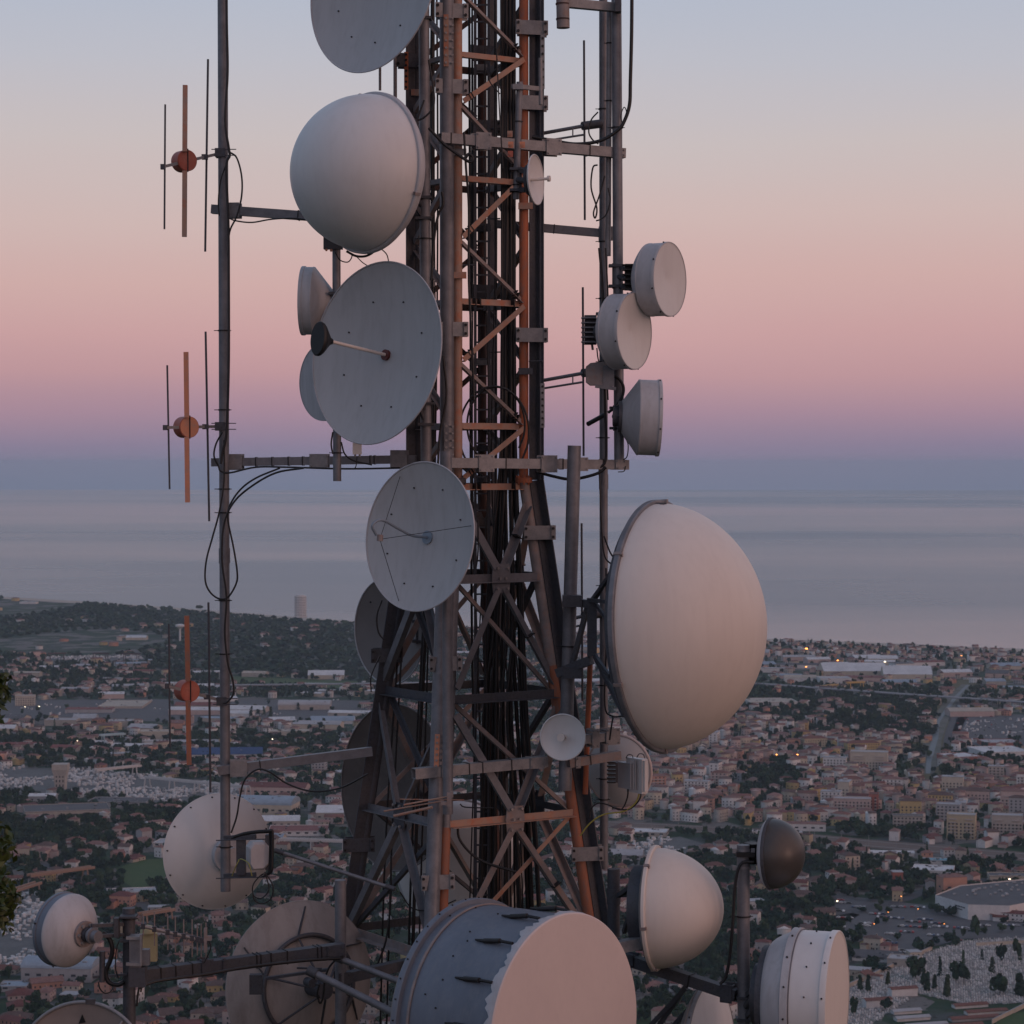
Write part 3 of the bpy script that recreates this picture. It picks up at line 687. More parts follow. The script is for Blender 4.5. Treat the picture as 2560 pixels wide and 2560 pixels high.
def open_dish(label,px,py,d,Rpx,az,el=0,depth=.20,mat='white',bmat='shroud',target=None,cat='dish antenna',rimr=.006,group=None,nbolt=8,boltR=.66,back=True):
    R=m_(Rpx,d); root=empty('dish_antenna',label,cat,dframe(px,py,d,az,el),group)
    dz=depth*2*R*.5; n=26
    prof=[(R*i/n,-dz*(1-(i/n)**2)) for i in range(n+1)]
    out=[(R*i/n,-dz*(1-(i/n)**2)-.014) for i in range(n,-1,-1)]
    lobj('reflector',MB().lathe(prof+out,96),mat,root)
    rp=[(R+rimr*1.6*math.cos(t*math.pi/4),rimr*1.6*math.sin(t*math.pi/4)) for t in range(9)]
    lobj('rim',MB().lathe(rp,96),bmat,root,smooth=80)
    if nbolt:
        for i in range(nbolt):
            a=.35+2*math.pi*i/nbolt; r=R*boltR; z=-dz*(1-boltR**2)
            q=Vector((r*math.cos(a),r*math.sin(a),z)); lobj('reflector_bolt',MB().tube(q-Vector((0,0,.004)),q+Vector((0,0,.012)),.010,8),'hole',root)
    if back:
        hub(root,-dz-.015,R*.16,R*.28)
        # rear stiffening ring
        rr=R*.55; zz=-dz*(1-.55**2)-.03
        lobj('back_ring',MB().lathe([(rr+.03*math.cos(t*math.pi/4),zz+.03*math.sin(t*math.pi/4)) for t in range(9)],64),'galvd',root,smooth=80)
    if target is not None: bracket(root,-dz-R*.25,target)
    root['_R']=R; root['_dz']=dz
    return root
def clear(root):
    for k in('_R','_dz'):
        if k in root: del root[k]
def dome_prof(R,h,p=2.0,q=2.0,n=28):
    out=[]
    for i in range(n+1):
        t=i/n; a=t*math.pi/2
        out.append((R*math.cos(a)**(2/q) if i<n else 0,h*math.sin(a)**(2/p)))
    return out
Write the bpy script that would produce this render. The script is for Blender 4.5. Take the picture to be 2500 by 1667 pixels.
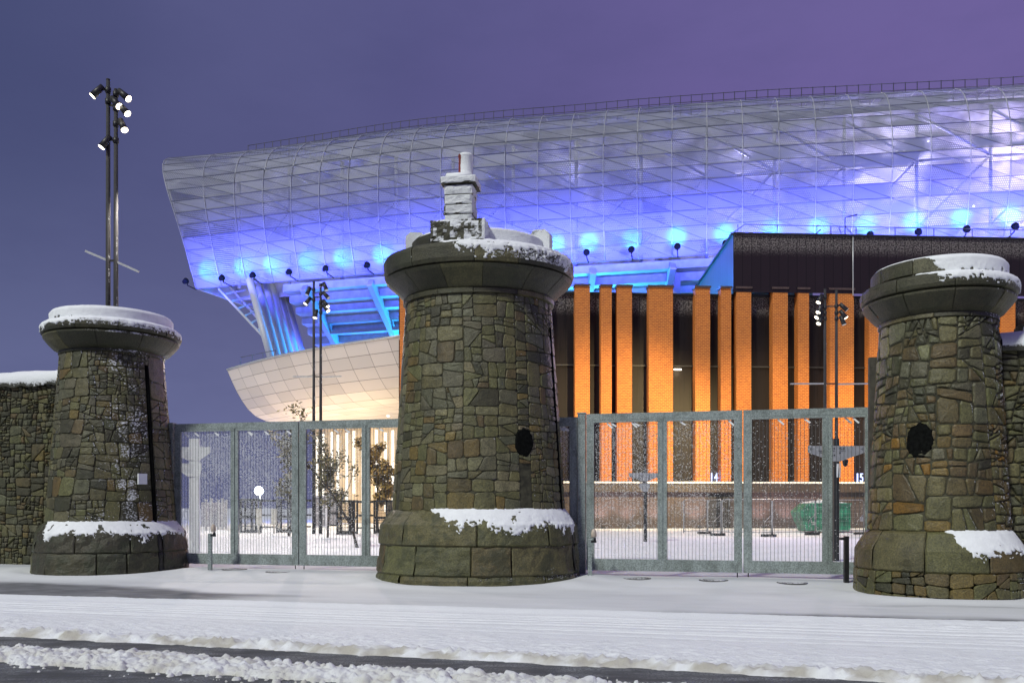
import bpy, math, random
import numpy as np
from mathutils import Vector, Matrix
R = math.radians
random.seed(7); RNG = np.random.default_rng(7)
for o in list(bpy.data.objects): bpy.data.objects.remove(o)
S = bpy.context.scene
COL = S.collection
# ------------------------------------------------------------------ camera
F = 2100.0; CX = 1250.0; HZ = 1238.0; EYE = 1.6          # photo pixels (2500 wide): focal length, centre column, horizon row
cam = bpy.data.cameras.new("camera"); cam.sensor_width = 36; cam.sensor_fit = 'HORIZONTAL'
cam.lens = 36 * F / 2500; cam.shift_y = (HZ - 833.5) / 2500; cam.clip_start = .1; cam.clip_end = 2000
co = bpy.data.objects.new("camera", cam); COL.objects.link(co)
co.location = (0, 0, EYE); co.rotation_euler = (R(90), 0, 0); S.camera = co
# ------------------------------------------------------------------ render / exposure
S.view_settings.view_transform = 'Standard'; S.view_settings.look = 'None'
S.view_settings.exposure = 0; S.view_settings.gamma = 1
S.render.engine = 'CYCLES'; S.cycles.use_denoising = True; S.cycles.max_bounces = 6
S.cycles.transparent_max_bounces = 16; S.cycles.sample_clamp_indirect = 4
S.cycles.caustics_reflective = False; S.cycles.caustics_refractive = False
# ------------------------------------------------------------------ colour + node helpers
def lin(*c):
    return tuple(((v / 255) / 12.92 if v <= 10 else (((v / 255) + .055) / 1.055) ** 2.4) for v in c)
class NT:
    def __init__(s, tree): s.t = tree; s.n = tree.nodes; s.l = tree.links
    def new(s, typ, **kw):
        n = s.n.new(typ)
        for k, v in kw.items():
            if k.startswith('i_'):
                key = k[2:]; key = int(key) if key.isdigit() else key.replace('_', ' ')
                s.put(n.inputs[key], v)
            else: setattr(n, k, v)
        return n
    def put(s, sock, v):
        if hasattr(v, 'is_output') and v.is_output: s.l.new(v, sock)
        else:
            if sock.type == 'RGBA' and len(v) == 3: v = (*v, 1)
            sock.default_value = v
    def math(s, op, a, b=0.0, c=0.0, clamp=False):
        n = s.n.new('ShaderNodeMath'); n.operation = op; n.use_clamp = clamp
        for i, v in enumerate((a, b, c)): s.put(n.inputs[i], v)
        return n.outputs[0]
    def vmath(s, op, a, b=(0, 0, 0)):
        n = s.n.new('ShaderNodeVectorMath'); n.operation = op
        s.put(n.inputs[0], a); s.put(n.inputs[1], b)
        return n.outputs['Value'] if op in ('DOT_PRODUCT', 'LENGTH') else n.outputs[0]
    def noise(s, vec, scale, detail=3, rough=.55):
        n = s.new('ShaderNodeTexNoise'); s.l.new(vec, n.inputs['Vector'])
        n.inputs['Scale'].default_value = scale; n.inputs['Detail'].default_value = detail; n.inputs['Roughness'].default_value = rough
        return n.outputs['Fac']
    def step(s, v, a, b):
        n = s.new('ShaderNodeMapRange'); n.interpolation_type = 'SMOOTHSTEP'
        s.put(n.inputs[0], v); n.inputs[1].default_value = a; n.inputs[2].default_value = b
        return n.outputs[0]
    def mix(s, f, a, b, mode='MIX'):
        n = s.n.new('ShaderNodeMix'); n.data_type = 'RGBA'; n.blend_type = mode
        s.put(n.inputs[0], f); s.put(n.inputs[6], a); s.put(n.inputs[7], b)
        return n.outputs[2]
    def scale(s, vec, xyz): return s.vmath('MULTIPLY', vec, xyz)
    def sep(s, vec):
        n = s.n.new('ShaderNodeSeparateXYZ'); s.l.new(vec, n.inputs[0]); return n.outputs
# ------------------------------------------------------------------ world: snow-cloud sky lit by the city
w = bpy.data.worlds.new("World"); S.world = w; w.use_nodes = True
W = NT(w.node_tree); bg = W.n['Background']
d = W.new('ShaderNodeTexCoord').outputs['Generated']; x, y, z = W.sep(d)
fx = W.step(x, -.55, .6)
low = W.mix(fx, lin(104, 111, 150), lin(120, 107, 162)); high = W.mix(fx, lin(68, 75, 114), lin(108, 96, 157))
skyc = W.mix(W.step(z, .0, .42), low, high)
pur = W.math('MULTIPLY', W.step(x, -.15, .5), W.step(z, .18, .4))
skyc = W.mix(W.math('MULTIPLY', pur, .35), skyc, lin(118, 95, 156))
nz = W.noise(d, 2.2, 3, .5)
nz2 = W.noise(W.scale(d, (1, 1, 2.5)), 7, 5, .6)
skyc = W.mix(W.math('MULTIPLY', W.step(nz, .3, .75), .30), skyc, lin(108, 108, 156)); skyc = W.mix(W.math('MULTIPLY', W.step(nz2, .35, .7), .12), skyc, lin(62, 66, 108))
W.l.new(skyc, bg.inputs['Color']); bg.inputs['Strength'].default_value = 1.0
# ------------------------------------------------------------------ sun lamp (the night's key from over the road, front left)
sl = bpy.data.lights.new("sun", 'SUN'); sl.energy = 2.9; sl.angle = R(6); sl.color = (.98, 1, .89)
so = bpy.data.objects.new("sun", sl); COL.objects.link(so)
SAZ, SEL = R(-38), R(46)                                   # azimuth from -Y towards +X, elevation
so.rotation_euler = Vector((-math.sin(SAZ) * math.cos(SEL), math.cos(SAZ) * math.cos(SEL), -math.sin(SEL))).to_track_quat('-Z', 'Y').to_euler()
so.location = (-20, -20, 30)
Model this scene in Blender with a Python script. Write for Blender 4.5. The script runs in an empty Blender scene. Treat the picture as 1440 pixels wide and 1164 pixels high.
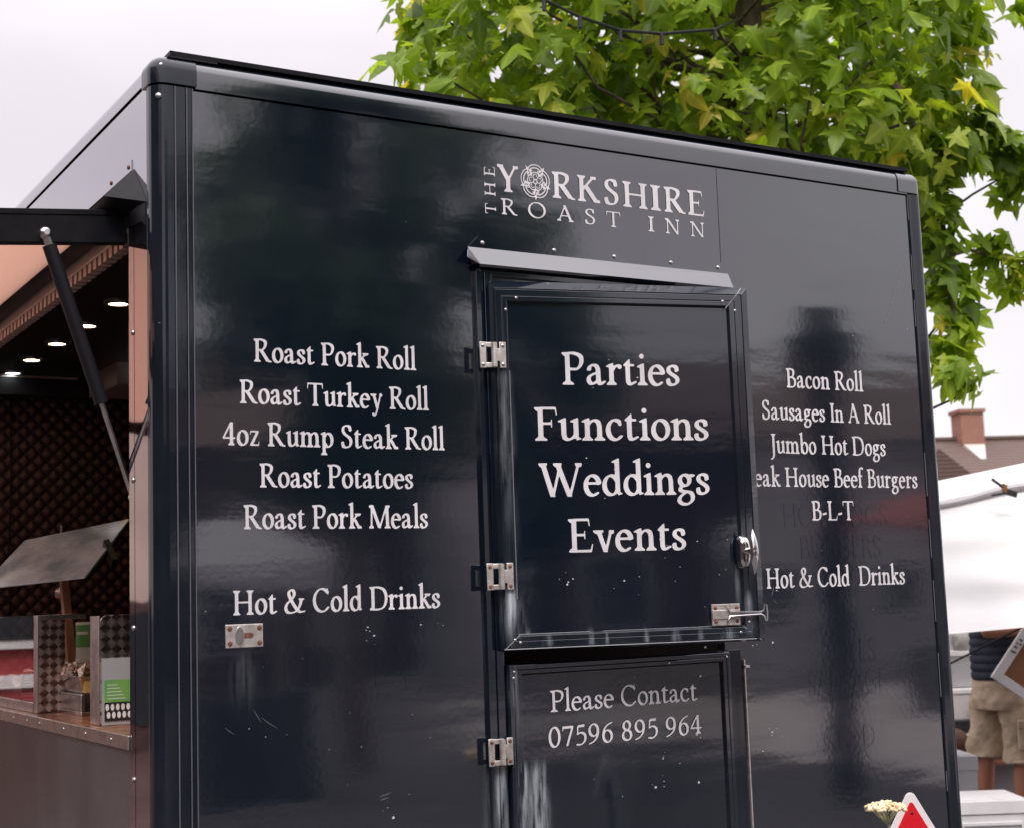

### REQUIREMENTS
Write out the data precisely as given, excluding the pictures.

### THE COMPLETED TASK
Write part 3 of the bpy script that recreates this picture. It picks up at line 687. More parts follow. The script is for Blender 4.5. Treat the picture as 2560 pixels wide and 2560 pixels high.
def open_dish(label,px,py,d,Rpx,az,el=0,depth=.20,mat='white',bmat='shroud',target=None,cat='dish antenna',rimr=.006,group=None,nbolt=8,boltR=.66,back=True):
    R=m_(Rpx,d); root=empty('dish_antenna',label,cat,dframe(px,py,d,az,el),group)
    dz=depth*2*R*.5; n=26
    prof=[(R*i/n,-dz*(1-(i/n)**2)) for i in range(n+1)]
    out=[(R*i/n,-dz*(1-(i/n)**2)-.014) for i in range(n,-1,-1)]
    lobj('reflector',MB().lathe(prof+out,96),mat,root)
    rp=[(R+rimr*1.6*math.cos(t*math.pi/4),rimr*1.6*math.sin(t*math.pi/4)) for t in range(9)]
    lobj('rim',MB().lathe(rp,96),bmat,root,smooth=80)
    if nbolt:
        for i in range(nbolt):
            a=.35+2*math.pi*i/nbolt; r=R*boltR; z=-dz*(1-boltR**2)
            q=Vector((r*math.cos(a),r*math.sin(a),z)); lobj('reflector_bolt',MB().tube(q-Vector((0,0,.004)),q+Vector((0,0,.012)),.010,8),'hole',root)
    if back:
        hub(root,-dz-.015,R*.16,R*.28)
        # rear stiffening ring
        rr=R*.55; zz=-dz*(1-.55**2)-.03
        lobj('back_ring',MB().lathe([(rr+.03*math.cos(t*math.pi/4),zz+.03*math.sin(t*math.pi/4)) for t in range(9)],64),'galvd',root,smooth=80)
    if target is not None: bracket(root,-dz-R*.25,target)
    root['_R']=R; root['_dz']=dz
    return root
def clear(root):
    for k in('_R','_dz'):
        if k in root: del root[k]
def dome_prof(R,h,p=2.0,q=2.0,n=28):
    out=[]
    for i in range(n+1):
        t=i/n; a=t*math.pi/2
        out.append((R*math.cos(a)**(2/q) if i<n else 0,h*math.sin(a)**(2/p)))
    return out
Write the bpy script that would produce this render. The script is for Blender 4.5. Take the picture to be 2500 by 1667 pixels.
import bpy, math, random
import numpy as np
from mathutils import Vector, Matrix
R = math.radians
random.seed(7); RNG = np.random.default_rng(7)
for o in list(bpy.data.objects): bpy.data.objects.remove(o)
S = bpy.context.scene
COL = S.collection
# ------------------------------------------------------------------ camera
F = 2100.0; CX = 1250.0; HZ = 1238.0; EYE = 1.6          # photo pixels (2500 wide): focal length, centre column, horizon row
cam = bpy.data.cameras.new("camera"); cam.sensor_width = 36; cam.sensor_fit = 'HORIZONTAL'
cam.lens = 36 * F / 2500; cam.shift_y = (HZ - 833.5) / 2500; cam.clip_start = .1; cam.clip_end = 2000
co = bpy.data.objects.new("camera", cam); COL.objects.link(co)
co.location = (0, 0, EYE); co.rotation_euler = (R(90), 0, 0); S.camera = co
# ------------------------------------------------------------------ render / exposure
S.view_settings.view_transform = 'Standard'; S.view_settings.look = 'None'
S.view_settings.exposure = 0; S.view_settings.gamma = 1
S.render.engine = 'CYCLES'; S.cycles.use_denoising = True; S.cycles.max_bounces = 6
S.cycles.transparent_max_bounces = 16; S.cycles.sample_clamp_indirect = 4
S.cycles.caustics_reflective = False; S.cycles.caustics_refractive = False
# ------------------------------------------------------------------ colour + node helpers
def lin(*c):
    return tuple(((v / 255) / 12.92 if v <= 10 else (((v / 255) + .055) / 1.055) ** 2.4) for v in c)
class NT:
    def __init__(s, tree): s.t = tree; s.n = tree.nodes; s.l = tree.links
    def new(s, typ, **kw):
        n = s.n.new(typ)
        for k, v in kw.items():
            if k.startswith('i_'):
                key = k[2:]; key = int(key) if key.isdigit() else key.replace('_', ' ')
                s.put(n.inputs[key], v)
            else: setattr(n, k, v)
        return n
    def put(s, sock, v):
        if hasattr(v, 'is_output') and v.is_output: s.l.new(v, sock)
        else:
            if sock.type == 'RGBA' and len(v) == 3: v = (*v, 1)
            sock.default_value = v
    def math(s, op, a, b=0.0, c=0.0, clamp=False):
        n = s.n.new('ShaderNodeMath'); n.operation = op; n.use_clamp = clamp
        for i, v in enumerate((a, b, c)): s.put(n.inputs[i], v)
        return n.outputs[0]
    def vmath(s, op, a, b=(0, 0, 0)):
        n = s.n.new('ShaderNodeVectorMath'); n.operation = op
        s.put(n.inputs[0], a); s.put(n.inputs[1], b)
        return n.outputs['Value'] if op in ('DOT_PRODUCT', 'LENGTH') else n.outputs[0]
    def noise(s, vec, scale, detail=3, rough=.55):
        n = s.new('ShaderNodeTexNoise'); s.l.new(vec, n.inputs['Vector'])
        n.inputs['Scale'].default_value = scale; n.inputs['Detail'].default_value = detail; n.inputs['Roughness'].default_value = rough
        return n.outputs['Fac']
    def step(s, v, a, b):
        n = s.new('ShaderNodeMapRange'); n.interpolation_type = 'SMOOTHSTEP'
        s.put(n.inputs[0], v); n.inputs[1].default_value = a; n.inputs[2].default_value = b
        return n.outputs[0]
    def mix(s, f, a, b, mode='MIX'):
        n = s.n.new('ShaderNodeMix'); n.data_type = 'RGBA'; n.blend_type = mode
        s.put(n.inputs[0], f); s.put(n.inputs[6], a); s.put(n.inputs[7], b)
        return n.outputs[2]
    def scale(s, vec, xyz): return s.vmath('MULTIPLY', vec, xyz)
    def sep(s, vec):
        n = s.n.new('ShaderNodeSeparateXYZ'); s.l.new(vec, n.inputs[0]); return n.outputs
# ------------------------------------------------------------------ world: snow-cloud sky lit by the city
w = bpy.data.worlds.new("World"); S.world = w; w.use_nodes = True
W = NT(w.node_tree); bg = W.n['Background']
d = W.new('ShaderNodeTexCoord').outputs['Generated']; x, y, z = W.sep(d)
fx = W.step(x, -.55, .6)
low = W.mix(fx, lin(104, 111, 150), lin(120, 107, 162)); high = W.mix(fx, lin(68, 75, 114), lin(108, 96, 157))
skyc = W.mix(W.step(z, .0, .42), low, high)
pur = W.math('MULTIPLY', W.step(x, -.15, .5), W.step(z, .18, .4))
skyc = W.mix(W.math('MULTIPLY', pur, .35), skyc, lin(118, 95, 156))
nz = W.noise(d, 2.2, 3, .5)
nz2 = W.noise(W.scale(d, (1, 1, 2.5)), 7, 5, .6)
skyc = W.mix(W.math('MULTIPLY', W.step(nz, .3, .75), .30), skyc, lin(108, 108, 156)); skyc = W.mix(W.math('MULTIPLY', W.step(nz2, .35, .7), .12), skyc, lin(62, 66, 108))
W.l.new(skyc, bg.inputs['Color']); bg.inputs['Strength'].default_value = 1.0
# ------------------------------------------------------------------ sun lamp (the night's key from over the road, front left)
sl = bpy.data.lights.new("sun", 'SUN'); sl.energy = 2.9; sl.angle = R(6); sl.color = (.98, 1, .89)
so = bpy.data.objects.new("sun", sl); COL.objects.link(so)
SAZ, SEL = R(-38), R(46)                                   # azimuth from -Y towards +X, elevation
so.rotation_euler = Vector((-math.sin(SAZ) * math.cos(SEL), math.cos(SAZ) * math.cos(SEL), -math.sin(SEL))).to_track_quat('-Z', 'Y').to_euler()
so.location = (-20, -20, 30)
Model this scene in Blender with a Python script. Write for Blender 4.5. The script runs in an empty Blender scene. Treat the picture as 1440 pixels wide and 1164 pixels high.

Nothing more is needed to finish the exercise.